Work instructions —
Reproduce the listing below in full and without alteration, apart from its pictures.

* * * * * * * * *

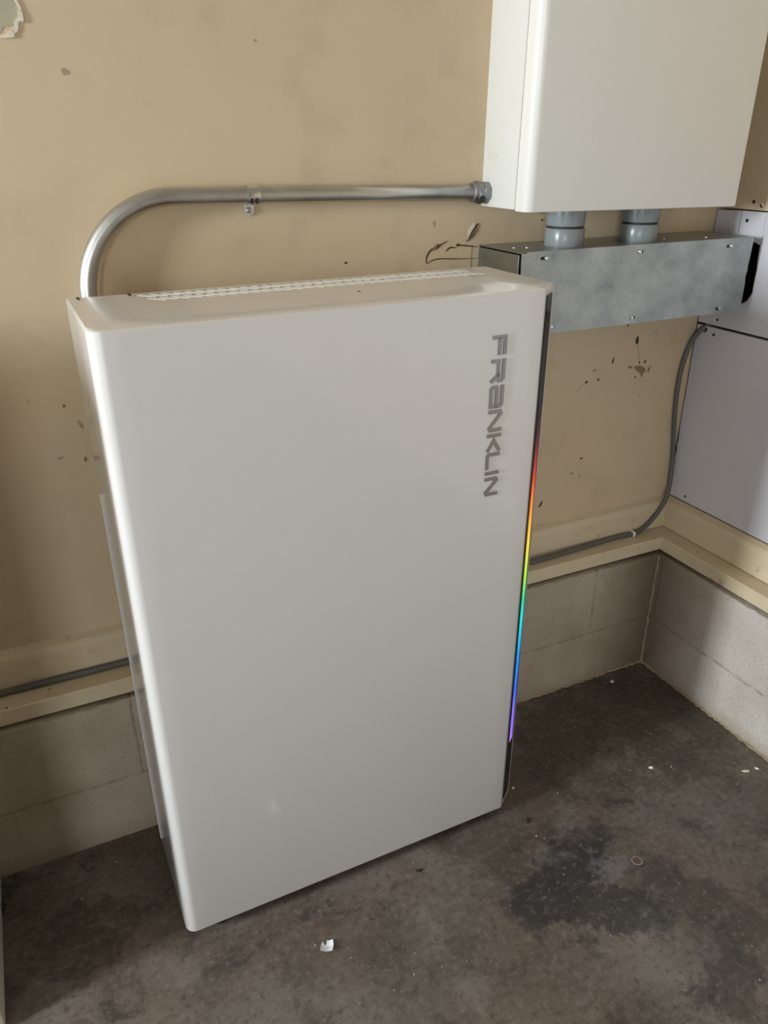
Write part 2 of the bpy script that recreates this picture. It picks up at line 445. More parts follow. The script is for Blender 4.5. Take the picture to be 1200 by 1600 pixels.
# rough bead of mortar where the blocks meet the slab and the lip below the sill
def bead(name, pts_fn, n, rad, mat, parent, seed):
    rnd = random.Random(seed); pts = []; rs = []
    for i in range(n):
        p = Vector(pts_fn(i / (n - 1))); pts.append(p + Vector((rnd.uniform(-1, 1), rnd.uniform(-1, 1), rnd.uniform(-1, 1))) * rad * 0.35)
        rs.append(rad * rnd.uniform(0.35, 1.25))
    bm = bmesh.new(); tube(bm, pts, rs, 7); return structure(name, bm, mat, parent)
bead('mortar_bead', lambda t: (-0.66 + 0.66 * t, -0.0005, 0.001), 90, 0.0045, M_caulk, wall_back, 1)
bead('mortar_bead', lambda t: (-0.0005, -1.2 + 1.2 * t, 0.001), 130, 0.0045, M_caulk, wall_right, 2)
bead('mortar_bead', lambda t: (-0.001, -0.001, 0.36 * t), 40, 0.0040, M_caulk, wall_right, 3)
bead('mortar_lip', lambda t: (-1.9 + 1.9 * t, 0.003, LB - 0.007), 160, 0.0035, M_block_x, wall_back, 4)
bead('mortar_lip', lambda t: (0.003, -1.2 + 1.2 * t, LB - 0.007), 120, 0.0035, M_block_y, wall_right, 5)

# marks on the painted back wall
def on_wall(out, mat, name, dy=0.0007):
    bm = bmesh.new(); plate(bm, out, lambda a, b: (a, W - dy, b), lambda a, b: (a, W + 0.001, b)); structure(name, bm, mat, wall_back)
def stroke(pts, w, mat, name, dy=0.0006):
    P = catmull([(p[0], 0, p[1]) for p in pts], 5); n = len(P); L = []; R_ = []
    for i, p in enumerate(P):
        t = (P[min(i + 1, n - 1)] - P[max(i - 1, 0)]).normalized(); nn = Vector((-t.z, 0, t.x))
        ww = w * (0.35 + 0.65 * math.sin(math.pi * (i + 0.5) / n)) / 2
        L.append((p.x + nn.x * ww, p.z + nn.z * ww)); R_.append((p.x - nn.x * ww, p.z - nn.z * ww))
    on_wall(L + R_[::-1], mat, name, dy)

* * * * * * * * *

Finished task —
Write part 2 of the bpy script that recreates this picture. It picks up at line 445. More parts follow. The script is for Blender 4.5. Take the picture to be 1200 by 1600 pixels.
# rough bead of mortar where the blocks meet the slab and the lip below the sill
def bead(name, pts_fn, n, rad, mat, parent, seed):
    rnd = random.Random(seed); pts = []; rs = []
    for i in range(n):
        p = Vector(pts_fn(i / (n - 1))); pts.append(p + Vector((rnd.uniform(-1, 1), rnd.uniform(-1, 1), rnd.uniform(-1, 1))) * rad * 0.35)
        rs.append(rad * rnd.uniform(0.35, 1.25))
    bm = bmesh.new(); tube(bm, pts, rs, 7); return structure(name, bm, mat, parent)
bead('mortar_bead', lambda t: (-0.66 + 0.66 * t, -0.0005, 0.001), 90, 0.0045, M_caulk, wall_back, 1)
bead('mortar_bead', lambda t: (-0.0005, -1.2 + 1.2 * t, 0.001), 130, 0.0045, M_caulk, wall_right, 2)
bead('mortar_bead', lambda t: (-0.001, -0.001, 0.36 * t), 40, 0.0040, M_caulk, wall_right, 3)
bead('mortar_lip', lambda t: (-1.9 + 1.9 * t, 0.003, LB - 0.007), 160, 0.0035, M_block_x, wall_back, 4)
bead('mortar_lip', lambda t: (0.003, -1.2 + 1.2 * t, LB - 0.007), 120, 0.0035, M_block_y, wall_right, 5)

# marks on the painted back wall
def on_wall(out, mat, name, dy=0.0007):
    bm = bmesh.new(); plate(bm, out, lambda a, b: (a, W - dy, b), lambda a, b: (a, W + 0.001, b)); structure(name, bm, mat, wall_back)
def stroke(pts, w, mat, name, dy=0.0006):
    P = catmull([(p[0], 0, p[1]) for p in pts], 5); n = len(P); L = []; R_ = []
    for i, p in enumerate(P):
        t = (P[min(i + 1, n - 1)] - P[max(i - 1, 0)]).normalized(); nn = Vector((-t.z, 0, t.x))
        ww = w * (0.35 + 0.65 * math.sin(math.pi * (i + 0.5) / n)) / 2
        L.append((p.x + nn.x * ww, p.z + nn.z * ww)); R_.append((p.x - nn.x * ww, p.z - nn.z * ww))
    on_wall(L + R_[::-1], mat, name, dy)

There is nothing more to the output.